Old South Grafton
in the 1880s

This map was originally published by Grafton Print in a booklet to commemorate the centenary in 1967 of South Grafton's Anglican church. The map, based upon information supplied at that time by a 90-year-old man named Allan Friar, represents South Grafton in the 1880s. There are many significant elements of information in this map. Here are some of the things that interested me most:

There is a big accent on bullock teams:

  • Explanatory text: "Bullock teams took supplies from boats to the Tablelands via Glen Innes."
  • Two central zones in town are marked "Bullock teams rested here".
  • Curiously, the road towards the future bridge is described as a bullock track.

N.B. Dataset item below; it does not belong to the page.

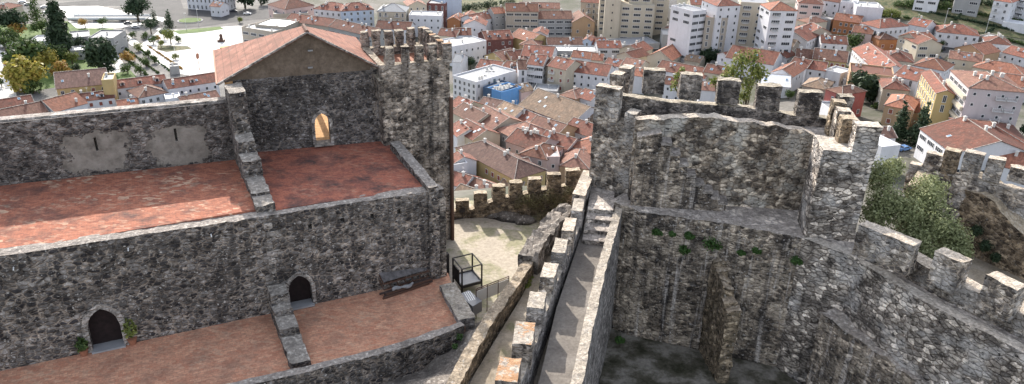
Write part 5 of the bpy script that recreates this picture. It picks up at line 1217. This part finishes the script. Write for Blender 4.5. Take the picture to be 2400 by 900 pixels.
 (1904, 44, 1948, 50, 9, 5, 'f', 'grey', 'k', None, 'low flat roofed building left of the orange row houses'),
 (1930, 0, 1968, 6, 12, 11, 'g', 'white', 'r', 'd', 'white house with red roof at the top left of the white box'),
 (1970, 6, 2010, 10, 14, 11, 'f', 'white', 'k', 'd', 'white flat topped villa wing at the top'),
 (2008, 18, 2070, 22, 14, 12, 'f', 'white', 'k', None, 'large blank white box building at the top', dict(chim=3)),
 (1954, 46, 2016, 54, 11, 7, 'g', 'orange', 'o', 'w', 'orange row houses above the little lawn', dict(cols=5, rows=2)),
 (2014, 58, 2048, 68, 10, 7, 'x', 'tan', 'o', 'd', 'orange gable house with dark front right of the row houses'),
 (1998, 74, 2044, 80, 10, 6.5, 'g', 'pink', 'o', 'd', 'pink house with orange roof below the row houses'),
 (1892, 96, 1934, 76, 15, 7, 'g', 'white', 'r', 'd', 'white house with long sloping red roof left of the lawn'),
 (1926, 100, 1986, 104, 11, 6.5, 'g', 'white', 'r', 'd', 'white house with tall chimneys behind the yellow terrace house', dict(chim=3)),
 (2062, 66, 2130, 60, 12, 9, 'h', 'white', 'r', 'w', 'white villa with red roofs left of the three storey beige house', dict(chim=2)),
 (2128, 56, 2170, 64, 11, 7, 'g', 'white', 'r', None, 'long pinkish roof right of the white villa'),
 (2062, 92, 2104, 92, 12, 6, 'h', 'orange', 'b', 's', 'low orange walled house below the white villa'),
 (2110, 84, 2152, 104, 11, 10, 'g', 'cream', 'r', 'b', 'lit front wing of the beige balcony house', dict(rows=3, balc=True)),
 (2152, 98, 2196, 94, 11, 10, 'g', 'beige', 'o', 'd', 'beige balcony house with orange roof', dict(rows=3)),
 (2196, 74, 2296, 84, 14, 7, 'h', 'white', 'r', 'w', 'wide white villa with red hip roof below the gardens', dict(chim=3)),
 (2292, 86, 2320, 92, 10, 6, 'f', 'beige', 'k', None, 'flat annex right of the wide white villa'),
 (2312, 100, 2372, 106, 12, 8, 'h', 'white', 'r', 'd', 'white house with dark red hip roof at the right', dict(chim=3)),
 (2350, 122, 2420, 140, 11, 7, 'g', 'white', 'r', 'd', 'white house with balconies at the right edge'),
 (2238, 112, 2306, 128, 13, 8, 'x', 'tan', 'o', None, 'tan walled house with orange gable roof above the parking'),
 (2224, 136, 2300, 146, 10, 7, 'g', 'cream', 'b', 'd', 'cream house with brown roof below the tan walled one', dict(chim=2)),
 (2068, 138, 2142, 146, 14, 7, 'h', 'cream', 'r', 'd', 'cream house with red hip roof above the long beige building', dict(chim=3)),
 (2140, 152, 2214, 166, 14, 7, 'h', 'white', 'o', 'd', 'white house with orange hip roof left of the big apartment block', dict(chim=2)),
 (1998, 114, 2056, 168, 13, 8, 'g', 'white', 'r', 'd', 'brightly lit white house with long red roof and skylights', dict(chim=4)),
 (2056, 160, 2104, 160, 12, 7, 'f', 'white', 'k', 'b', 'white roof terrace house right of the brightly lit one', dict(chim=4)),
 (2280, 156, 2400, 178, 12, 6, 'h', 'cream', 'o', None, 'orange roofs beyond the big apartment block', dict(chim=3)),
 (2340, 196, 2430, 208, 12, 6, 'g', 'white', 'o', 'd', 'white house with orange roof right of the big apartment block'),
 (1992, 172, 2096, 184, 14, 8.5, 'f', 'tan', 'r', 'd', 'long tan building with flat red terrace roof', dict(chim=2)),
 (2096, 176, 2150, 190, 12, 11, 'g', 'white', 'r', 't', 'tall white house with red roof between tan and yellow buildings', dict(rows=4)),
 (2070, 206, 2132, 212, 12, 8, 'h', 'beige', 'r', 'd', 'beige house with red roof and white chimneys', dict(chim=4)),
 (2074, 246, 2140, 258, 14, 7, 'h', 'tan', 'o', 's', 'tan house with orange roof left of the tall dark firs', dict(rows=2)),
 (2140, 262, 2200, 268, 12, 5, 'g', 'tan', 'r', None, 'low red roof at the foot of the yellow building'),
 (2070, 322, 2100, 322, 8, 4, 'g', 'white', 'd', None, 'dark roofed shed behind the right pier'),
 (2066, 350, 2110, 345, 10, 8, 'f', 'white', 'w', None, 'bright white cubic house behind the olive tree'),
 (2330, 0, 2372, 6, 12, 11, 'h', 'white', 'r', 'w', 'white villa with balconies at the top right', dict(balc=True, rows=3)),
 (2376, -8, 2420, 0, 12, 11, 'f', 'white', 'k', 'b', 'white flat villa in the top right corner', dict(balc=True, rows=3)),
 (2240, -8, 2300, -2, 12, 9, 'f', 'grey', 'k', 'b', 'grey villa half hidden by trees at the top'),
 (2145, -6, 2200, 0, 12, 7, 'f', 'white', 'w', 'b', 'white low building at the top behind the gardens'),
 (2350, 54, 2420, 64, 9, 3.5, 'f', 'white', 'w', None, 'white greenhouse like shed in the gardens at the right', dict(chim=0)),
]
def fillh(*a): pass
for hd in Hs:
    kw = hd[11] if len(hd) > 11 else {}; house(*hd[:10], label=hd[10], **kw)
# big apartment block, yellow block and school on the right
r_, W_, D_, h_ = house(2272, 205, 2405, 216, 19, 18, 'h', 'block', 'b', 'q', 'large apartment block with brown roof and striped balconies at the right', rows=5, chim=6, pitch=.3, sidewin=False)
for k in range(5):
    z_ = 18-1.9-3.4*k
    for q_ in (-6.6, -2.2, 2.2, 6.6): inst('window', WIN['b'], r_, (-W_/2-.04, q_, z_), -math.pi/2)
    mb = MB(); mb.box((-W_/2-.45, 0, z_-1.35), (.8, D_*.96, 1.0)); mb.build('balcony_band', WALL['cream'], r_)
    inst('balcony', BALC, r_, (W_/2-3.2, -D_/2, z_-1.0)); inst('balcony', BALC, r_, (W_/2-6.0, -D_/2, z_-1.0))
house(2160, 170, 2196, 218, 5, 15, 'g', 'yellow', 'r', 't', 'tall yellow block with rows of narrow windows', rows=5, chim=1)
house(2158, 302, 2235, 360, 22, 8, 'g', 'white', 'r', 'b', 'white school wing with wide red roof and window bands', rows=2, chim=2, pitch=.35)
house(2262, 330, 2420, 348, 20, 7, 'h', 'white', 'r', 'd', 'long white school building with red roof behind the bastion', rows=2, chim=3, pitch=.35)
house(2330, 385, 2440, 410, 12, 6, 'g', 'white', 'o', None, 'white building with orange roof behind the bastion merlons')
# the stepped tower
tg = tp(1470, 100, 0); dv = 0
def blk(root, cx, w, y, d, h, win=None, rows=0, z0=0, wall='cream'):
    mb = MB(); mb.box((cx, y, z0+h/2), (w, d, h)); wl = mb.build('wall', WALL[wall], root)
    for r in range(rows):
        for k in range(max(1, int(w/5))):
            nk = max(1, int(w/5)); inst('window', WIN['b'], root, (cx-w/2+(k+.5)*w/nk, y-d/2-.04, z0+h-2-3.1*r))
p = tp(1425, 96, 0); st_ = empty('stepped_tower', tp(1480, 100, 0), math.radians(-4), 'tall pale stepped tower block with horizontal strip windows', 'tower')
mm = (p-CAM).length/1800
blk(st_, -11.5, 8, 4, 14, 32, None, 0, wall='cream'); blk(st_, -15.5, 5, 12, 12, 26, 'b', 7); blk(st_, 1.5, 18, 6, 14, 20, 'b', 6); blk(st_, 3, 12, 9, 12, 27, 'b', 8, ); blk(st_, 14, 9, 14, 12, 30, 'b', 8); blk(st_, 0, 10, 14, 10, 34, None, 0)
for k in range(7): mb = MB(); mb.box((-11.5, -3.05, 4+k*4), (.6, .1, .9)); mb.build('window', MAT['glass'], st_)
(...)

There is a big accent on river activities:

  • Punt approach.
  • Approach for ferry boats at the end of Skinner Street. What is the distinction between the punt and ferry boats? Would "ferry boats" designate the so-called river boats that travelled up and down the Clarence?
  • Existence of McKittrick's wharf (and nearby bulk store) and the traces of a government wharf (and nearby police station), no doubt for coastal vessels.
  • Boat shed (Morrow) in Wharf Street.

There is a big accent on activities involving horses:

  • Three blacksmiths: P Roberts (Spring Street), Morrissey (Skinner Street) and Onslow (Wharf Street, also a wheelwright).
  • Two livery stables: Gole (spelling?, corner of Skinner and Ryan Streets) and J O'Keefe (Skinner Street, probably a relative of mine).
  • Saddlery shop: Lowe (Skinner Street).

Wharf Street (not Skinner Street) is marked as the main street of the town.

Five hotels: Royal, Walker's, Tattersall's, Australia and Post Office. Who were their clients?

Three butchers: Tom Hutching, Kelly and Bratson.

Three churches: Roman Catholic, Church of England and Presbyterian.

Two private schools: Nelson and Miss Morrow. Were they denominational? Curiously, Nelson is also the name of the headmaster of the public school.

The existence of Cowan's Creek seems to have necessitated a bridge in Skinner Street.

A building that I do not recall: the Assembly Hall in Through Street.

Rural setting: Hawthorne's saleyards in the middle of town, and a vast south-east zone labelled "scrub".

The properties or residences of only three citizens are indicated: Bawden's estate, G T McKittrick and Adam Hawthorn(e).